Forces/conservation of energy of slide/free fall

[bdh2991]

Homework Statement

Two children stand on a platform at the top of a curving
slide next to a backyard swimming pool. At the same
moment the smaller child hops off to jump straight down
into the pool, the bigger child releases herself at the top
of the frictionless slide. During their motions from the platform
to the water, the average acceleration of the smaller child
compared with that of the larger child is (a) greater (b) less
(c) equal.

Homework Equations

F = ma

The Attempt at a Solution

I originally though it was equal because if you use F= ma, the only force acting on them is gravity right? so it it would be mg = ma, therefore a = g, but i don't understand how the answer could be a. could someone help me with this and represent it mathematically...thanks

 

[voko]

Consider the change in the potential energy and the length of the path traveled by either child.

 

[bdh2991]

Ok so initially both of them have energy of mgh, and Mgh (for the bigger one)...but they both travel the same height, so the change in potential energy would be larger for the child with more mass.

 

[voko]

They travel the same height, but not the same path. But when I think about this approach again, it seems too complex. Let's try something else.

Imagine a child somewhere on the slide. What are the forces acting on him, and what is his acceleration?

 

[bdh2991]

Y-Forces would be N*cos(theta) - mg = ma

X-Forces would be N*sin(theta) = ma

I think?

 

[voko]

No, that's not right. Use the coordinates normal and tangential to the slope.

 

[bdh2991]

Ok sooooo...

Y-forces would be F = mg*cos(theta) = ma
X-forces would be F = mg*sin(theta) = ma

 

[voko]

Where is the reaction?

 

[bdh2991]

the reaction of the force would along the horizontal
so F = sqrt((mgcos(theta)^2 + mgsin(theta)2)) = 2mg?

 

[voko]

I do not follow.

Do a FBD. Write down the components normal and tangential to the slide. Do not forget the reaction. What is the acceleration?

 

[bdh2991]

Ax = gsin(theta)
Ay = gcos(theta)

i'm sure this is wrong though

 

[voko]

Again, use normal/tangential axes. Acceleration can only be tangential.

 

[bdh2991]

i don't get it honestly...acceleration has to have 2 components to it when it is on a slope if your asking for the resultant acceleration then i suppose that would be sqrt(Ax^2 + Ay^2) = g

 

[voko]

Do you understand what "normal" and "tangential" mean?

 

[bdh2991]

normal is perpendicular to the surface tangential is along the surface:

the acceleration is along the tangential so that would be the x-component of the force so it would be mg*sin(theta)

 

[voko]

Correct.
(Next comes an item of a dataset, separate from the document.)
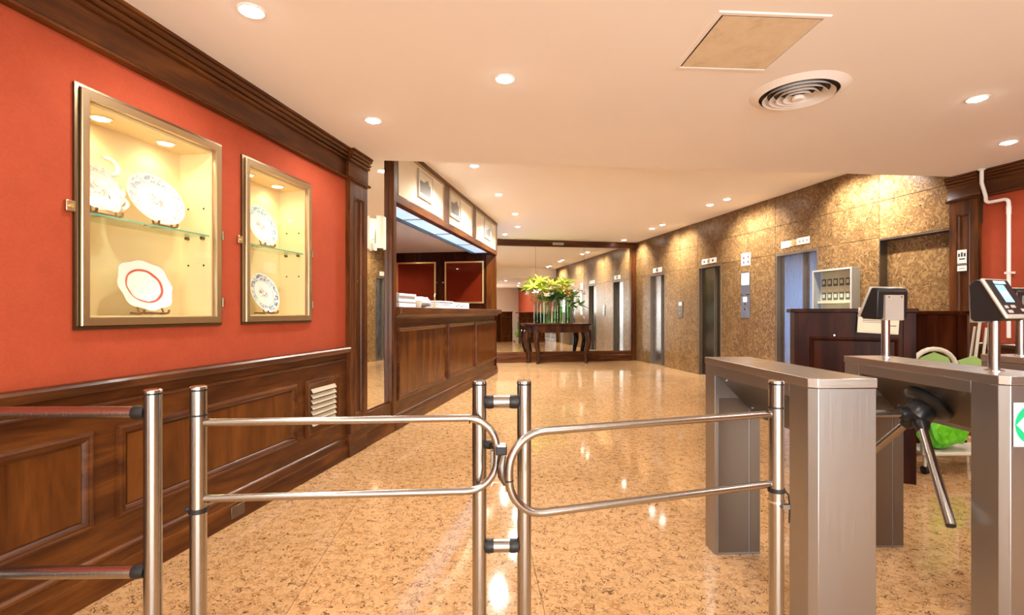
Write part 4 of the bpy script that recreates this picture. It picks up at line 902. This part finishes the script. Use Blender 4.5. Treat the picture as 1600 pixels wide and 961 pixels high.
def flower(vx, vy, tip, kind, mt, label, group, leaves=2, lmt='leaf_green', cname='flower'):
    t = thing(cname, label, 'flower', FB, (vx, vy, TZt + .03), 0, group)
    tip = Vector(tip); mid = Vector((tip.x * .25, tip.y * .25, tip.z * .62)); p0 = Vector((-tip.x * .06, -tip.y * .06, 0))
    cv = [p0 * (1 - s_) ** 2 + mid * 2 * s_ * (1 - s_) + tip * s_ * s_ for s_ in [k / 8 for k in range(9)]]
    sub('stem', MB().tube(cv, .0045, 7), 'stem_green', t)
    d = (cv[-1] - cv[-2]).normalized()
    b = solid(obj('bloom', pmesh(kind, mt), None, t)); b.matrix_local = Matrix.Translation(tip) @ basis(d + Vector((0, -.5, .1))) @ Matrix.Scale(1.3 if kind == 'spray' else 1.1, 4)
    c = sub('bloom_centre', MB().ball((0, 0, .012), .016, 10, 6, 1, 1, 1.6), 'petal_yellow' if mt != 'petal_yellow' else 'petal_orange', t); c.matrix_local = b.matrix_local.copy()
    for k in range(leaves):
        q = cv[5 + k % 3]; a = random.uniform(0, 6.28); ld = Vector((math.cos(a), math.sin(a) * .6, .25))
        l_ = solid(obj('leaf', pmesh('leaf', lmt), None, t)); l_.matrix_local = Matrix.Translation(q) @ ld.to_track_quat('Y', 'Z').to_matrix().to_4x4() @ Matrix.Scale(random.uniform(.6, 1.0), 4)
    return t
vs_ = [(-2.53, -.34), (-2.24, -.28), (-1.93, -.32)]
spec = {0: [((-.26, -.02, .84), 'spray', 'leaf_lime', 'leftmost drooping'), ((-.10, -.06, .98), 'spray', 'leaf_lime', 'tallest'), ((.05, .0, .92), 'spray', 'petal_yellow', 'upright'), ((.16, -.03, .88), 'spray', 'leaf_lime', 'rightmost'), ((-.20, -.08, .70), 'lily', 'petal_white', 'low'), ((.03, -.09, .62), 'lily', 'petal_cream', 'lower'), ((.12, -.08, .78), 'lily', 'petal_cream', 'upper'), ((-.05, -.05, .80), 'spray', 'leaf_lime', 'central')],
        1: [((-.06, -.05, .90), 'spray', 'petal_yellow', 'upright'), ((.06, -.04, .93), 'daisy', 'petal_white', 'tall'), ((.0, -.08, .82), 'lily', 'petal_white', 'central'), ((-.10, -.04, .68), 'daisy', 'petal_cream', 'low'), ((.10, -.05, .74), 'spray', 'leaf_lime', 'right-leaning'), ((.02, -.02, .60), 'spray', 'leaf_dark', 'topmost'), ((.10, -.04, .56), 'spray', 'leaf_dark', 'right-leaning'), ((-.07, -.03, .54), 'spray', 'leaf_dark', 'left-leaning')],
        2: [((-.14, -.03, .92), 'spray', 'leaf_lime', 'left-leaning'), ((.0, -.02, .94), 'spray', 'leaf_lime', 'tallest'), ((-.06, -.06, .80), 'spray', 'petal_yellow', 'central'), ((.14, -.05, .80), 'daisy', 'petal_white', 'nearer'), ((.26, -.03, .78), 'daisy', 'petal_white', 'far-reaching'), ((.36, -.02, .70), 'lily', 'petal_white', 'rightmost'), ((-.02, -.07, .66), 'lily', 'petal_orange', 'low'), ((.10, -.04, .62), 'spray', 'leaf_green', 'upper'), ((.28, -.03, .42), 'spray', 'leaf_green', 'low drooping')]}
vn = ['left', 'middle', 'right']; kn = {'spray': 'spiky leaf spray', 'lily': 'lily', 'daisy': 'round blossom'}; cn2 = {'leaf_lime': 'lime green', 'petal_yellow': 'yellow', 'petal_white': 'white', 'petal_cream': 'cream', 'petal_orange': 'orange', 'leaf_dark': 'dark green', 'leaf_green': 'mid green'}
for vi, lst in spec.items():
    for tip, kd, mt, wd_ in lst:
        flower(*vs_[vi], tip, kd, mt, '%s %s %s on a stem in the %s vase' % (wd_, cn2[mt], kn[kd], vn[vi]), 'stems in the %s vase' % vn[vi], 2, random.choice(['leaf_green', 'leaf_lime', 'leaf_dark']) if vi != 1 else 'leaf_dark', 'lily_stem' if kd == 'lily' else ('leaf_spray' if kd == 'spray' else 'flower_stem'))
tr_ = thing('trailing_stem', 'pale drooping stem trailing from the right vase over the table end', 'flower', FB, (-1.93, -.36, TZt + .40), 0)
sub('stem', MB().tube([(0, 0, 0), (.10, -.02, .14), (.24, -.03, .12), (.34, -.03, -.04), (.38, -.03, -.22), (.42, -.03, -.30)], [.006, .007, .008, .008, .006, .003], 8), 'petal_cream', tr_)
for p in ((.30, -.03, .02), (.36, -.03, -.12), (.40, -.03, -.25)): sub('bud', MB().ball(p, .016, 8, 6, .8, .8, 2), 'petal_white', tr_)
Now compare that with acceleration of the child plunging straight down.

 

[bdh2991]

so mg*sin(theta) < mg...therefore because of a larger force the acceleration would also have to be larger?

 

[voko]

Force and acceleration are very simply related, aren't they?
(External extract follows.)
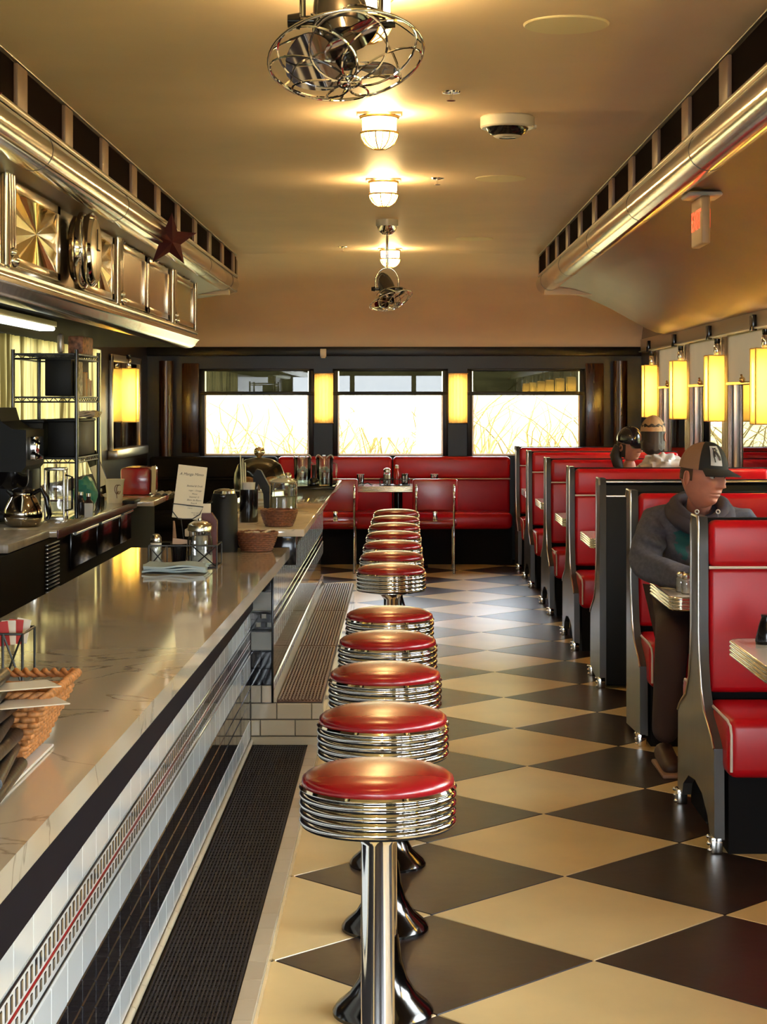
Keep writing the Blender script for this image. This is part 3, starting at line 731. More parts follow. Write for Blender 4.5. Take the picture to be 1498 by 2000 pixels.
# ---- sconces on the right wall
def sconce_r(loc, lab, g, flip=1):
    t = thing('wall_sconce', lab, 'sconce', loc, 0, g)
    s = flip
    sh = MB()
    sh.box(-.125*s, -.120*s, -.085, .085, -.235, .235).box(-.125*s, 0, -.088, -.084, -.235, .235).box(-.125*s, 0, .084, .088, -.235, .235)
    obj('shade', sh, shade, t)
    fr = MB()
    for y in (-.088, .088): fr.tube([(-.126*s, y, -.238), (-.126*s, y, .238)], .0035, 5)
    for z in (-.238, .238): fr.tube([(-.126*s, -.088, z), (-.126*s, .088, z)], .0035, 5); fr.tube([(0, -.088, z), (-.126*s, -.088, z)], .0035, 5)
    obj('shade_frame', fr, cage_m, t)
    obj('lamp_tube', MB().lathe([(.0, -.16), (.02, -.155), (.026, -.14), (.026, .14), (.02, .155), (0, .16)], 14, (-.085*s, 0, 0)), tube_m, t)
    obj('finial', MB().lathe([(.022, .24), (.026, .25), (.026, .31), (.018, .325)], 16, (-.045*s, 0, 0)), chrome, t)
    obj('finial_cap', MB().lathe([(.02, .325), (.022, .33), (.022, .36), (.0, .362)], 16, (-.045*s, 0, 0)), blackg, t)
    return t
z0 = 1.648; s1 = None
for i, y in enumerate(SC[:9]):
    lab = ['farthest amber wall sconce on the right wall', 'second amber sconce from the far right corner', 'third amber sconce from the far right corner, above the capped man', 'amber sconce cut by the right frame edge'][i] if i < 4 else 'amber wall sconce on the right wall, %s from the far corner' % ['fifth', 'sixth', 'seventh', 'eighth', 'ninth'][i-4]
    if i == 0: s1 = sconce_r((WR-.018, y, z0), lab, 'amber sconces on the right wall')
    else: dup(s1, (WR-.018, y, z0), None, lab)
sconce_r((WL+.015, 16.0, 1.61), 'amber wall sconce in the far left corner', 'amber sconce in the left corner', -1)
flm = translucent('fluted glass tube', (1, .82, .50, 1), .8)
for i, (p, x) in enumerate(((632, 0), (895, 0))):
    x = px(p, 17.5)
    t = thing('wall_sconce', ['fluted glass sconce between the left and middle far windows', 'fluted glass sconce between the middle and right far windows'][i], 'sconce', (x, WF, 1.585), 0, 'fluted sconces on the far wall')
    obj('back_plate', MB().box(-.095, .095, -.02, -.0, -.25, .25, .005), trimb, t)
    fl = MB()
    for k in range(9):
        a = PI*k/8; fl.tube([(-.078*math.cos(a), -.025-.065*math.sin(a), -.235), (-.078*math.cos(a), -.025-.065*math.sin(a), .235)], .0155, 8)
    obj('fluted_shade', fl, flm, t)
    obj('lamp_tube', MB().lathe([(0, -.2), (.015, -.19), (.015, .19), (0, .2)], 12, (0, -.045, 0)), tube_m, t)
    for z in (-.243, .237): obj('end_band', MB().box(-.095, .095, -.09, -.02, z, z+.008, .002), cage_m, t)
t = thing('wall_sensor', 'small white sensor above the left fluted sconce', 'sensor', (px(631, 17.5), 17.54, 2.03))
obj('sensor_body', MB().box(-.03, .03, -.02, .0, -.04, .04, .006), white, t)
obj('sensor_base', MB().box(-.022, .022, -.028, .0, -.052, -.035, .004), white, t)
# ================================================================ hood over the back bar
HX = -1.6
gold = mat('brushed warm steel', (.60, .50, .38), .22, 1, noise_amt=.08, nscale=3)
hood = thing('canopy_hood', 'long polished metal hood with framed panels over the back bar', 'hood', (-1.6, 10, 2.2))
obj('hood_box', MB().box(WL+.01, HX-.02, 4.5, 13.9, 2.06, 2.5), gold, hood, True)
pr = [(HX-.02, 2.53), (HX+.0, 2.53), (HX+.012, 2.50), (HX, 2.475), (HX-.02, 2.47)]
obj('top_moulding', MB().prism(pr, 4.5, 13.9, 'y'), chrome_w, hood, True)
pr = [(HX-.02, 2.10), (HX+.012, 2.10), (HX+.02, 2.085), (HX+.012, 2.068), (HX+.014, 2.055), (HX+.03, 2.045), (HX+.03, 2.03), (HX+.018, 2.022), (HX+.0, 1.99), (HX-.03, 1.972), (HX-.08, 1.965), (HX-.10, 2.0), (HX-.10, 2.06), (HX-.02, 2.06)]
obj('bottom_moulding', MB().prism(pr, 4.5, 13.9, 'y'), chrome_w, hood, True)
obj('soffit_board', MB().box(WL+.01, HX-.09, 4.5, 13.9, 1.975, 2.06), blackm, hood, True)
sunb = mat('gold sunburst metal', (.80, .64, .30), .22, 1)
plain = mat('plain hood panel', (.62, .50, .42), .2, 1)
def hpanel(y0, y1, kind, nm='framed_panel'):
    f = MB()
    for a, b, c, d in ((y0, y1, 2.42, 2.462), (y0, y1, 2.112, 2.15)): f.box(HX-.02, HX+.004, a, b, c, d, .003)
    for a, b in ((y0, y0+.07), (y1-.07, y1)): f.box(HX-.02, HX+.004, a, b, 2.112, 2.462, .003)
    fo = obj(nm, f, gold, hood, True)
    a, b, c, d = y0+.07, y1-.07, 2.15, 2.42; cy, cz = (a+b)/2, (c+d)/2
    if kind == 's':
        s = MB(); N = 60; pts = []
        for k in range(N):
            an = 2*PI*k/N; dy, dz = math.cos(an), math.sin(an)
            r = min((b-a)/2/max(abs(dy), 1e-6), (d-c)/2/max(abs(dz), 1e-6)); pts.append((HX-.016+(.016 if k % 2 else 0), cy+dy*r, cz+dz*r))
        s.add([(HX-.004, cy, cz)]+pts, [(0, k+1, (k+1) % N+1) for k in range(N)])
        obj('sunburst_sheet', s, sunb, fo, True, sharp=5)
    else: obj('plain_sheet', MB().box(HX-.018, HX-.010, a, b, c, d), plain if kind == 'p' else mat('glazed certificate', (.45, .47, .36), .1, .3), fo, True)
hpanel(5.9, 7.12, 's'); hpanel(7.35, 8.38, 's'); hpanel(8.95, 9.95, 's'); hpanel(10.15, 11.2, 'p'); hpanel(11.28, 12.3, 'p'); hpanel(12.6, 13.8, 'c')
for y in (7.23, 10.05, 12.45):
    p = MB()
    for k in (-.045, 0, .045): p.tube([(HX+.012, y+k, 2.10), (HX+.012, y+k, 2.47)], .02, 10)
    p.sph((HX+.03, y, 2.12), .03, 10, 8).sph((HX+.03, y, 2.155), .02, 10, 8)
    obj('fluted_pilaster', p, chrome_w, hood, True)
obj('end_trim', MB().tube([(HX, 13.88, 1.99), (HX, 13.88, 2.52)], .014, 8), chrome_w, hood, True)
obj('rivet', (lambda m: [m.sph((HX+.006, y, z), .006, 6, 4) for y in [10.3+.35*k for k in range(10)] for z in (2.10, 2.466)] and m)(MB()), chrome, hood, True)
Mx = Matrix.Translation((HX+.0, 8.72, 2.29)) @ Matrix.Rotation(PI/2, 4, 'Y')
t = thing('wall_clock', 'thick round chrome rimmed clock between the sunburst panels', 'clock', (HX, 8.72, 2.29))
obj('clock_case', MB().lathe([(.15, .0), (.165, .01), (.165, .025), (.185, .04), (.185, .06), (.170, .07), (.180, .085), (.180, .10), (.165, .112), (.15, .108)], 48, M=Mx, cap=False), chrome, t, True)
obj('clock_face', MB().lathe([(0, .116), (.150, .114), (.152, .105), (0, .105)], 48, M=Mx), mat('clock face', (.55, .47, .38), .12, .4), t, True)
hd_ = MB().box(-.002, .002, -.004, .004, 0, .10); hd_.box(-.002, .002, 0, .07, -.003, .003)
o = obj('clock_hands', hd_, blackm, t); o.location = (.119, 0, 0)
def starmesh(R, r, h):
    m = MB(); pts = []
    for k in range(10):
        a = PI/2+PI*k/5; q = R if k % 2 == 0 else r; pts.append((0, q*math.cos(a), q*math.sin(a)))
    vs = pts+[(h, 0, 0), (-h*.3, 0, 0)]
    return m.add(vs, [(k, (k+1) % 10, 10) for k in range(10)]+[((k+1) % 10, k, 11) for k in range(10)])
dkr = mat('dark red star cloth', (.06, .003, .006), .7)
for i, (p, y_, R) in enumerate(((332, 470, .17), (-92, 205, .16))):
    d = 1.385*F/(785-p); o = tag(obj('hanging_star', starmesh(R, R*.42, .05), dkr), ['dark red star ornament hung on the left chrome tube over the far hood', 'dark red star ornament at the left frame edge'][i], 'star', 'dark red star ornaments')
    o.location = (-1.385, d, pz(y_, d)); o.rotation_euler = (.0, .25, -1.15)
t = thing('strip_light', 'white strip light fixed beneath the hood at left', 'strip light', (-1.83, 8.2, 1.965))
obj('fixture_body', MB().box(-.05, .05, -1.6, 1.05, -.03, 0, .005), white, t)
obj('diffuser', MB().box(-.045, .045, -1.58, 1.03, -.05, -.028, .01), mat('cool diffuser', (.8, .82, .75), .4, em=(.8, .88, .75, 1), es=1.6), t)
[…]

Note the formula above has a problem: it uses the same "m", while you have two different masses.

 

[bdh2991]

ok so if we don't know the size of each m how could you even tell which is greater?

 

[voko]

What you have is forces; you are asked to compare accelerations.

 

[lep11]

This has very little to do with masses of the children, it is all about acceleration.
So you know that the acceleration of the smaller child is a=g=9.81m/s^2.
And as you said, the only force acting tangential to the slide is mg*sin(theta) since we ignore the friction. According to Newton's second law ƩF=ma→ mg*sin(theta)=m*a, so we get the acceleration of the other child a=g*sin(theta). Which one is bigger g or g*sin(theta)?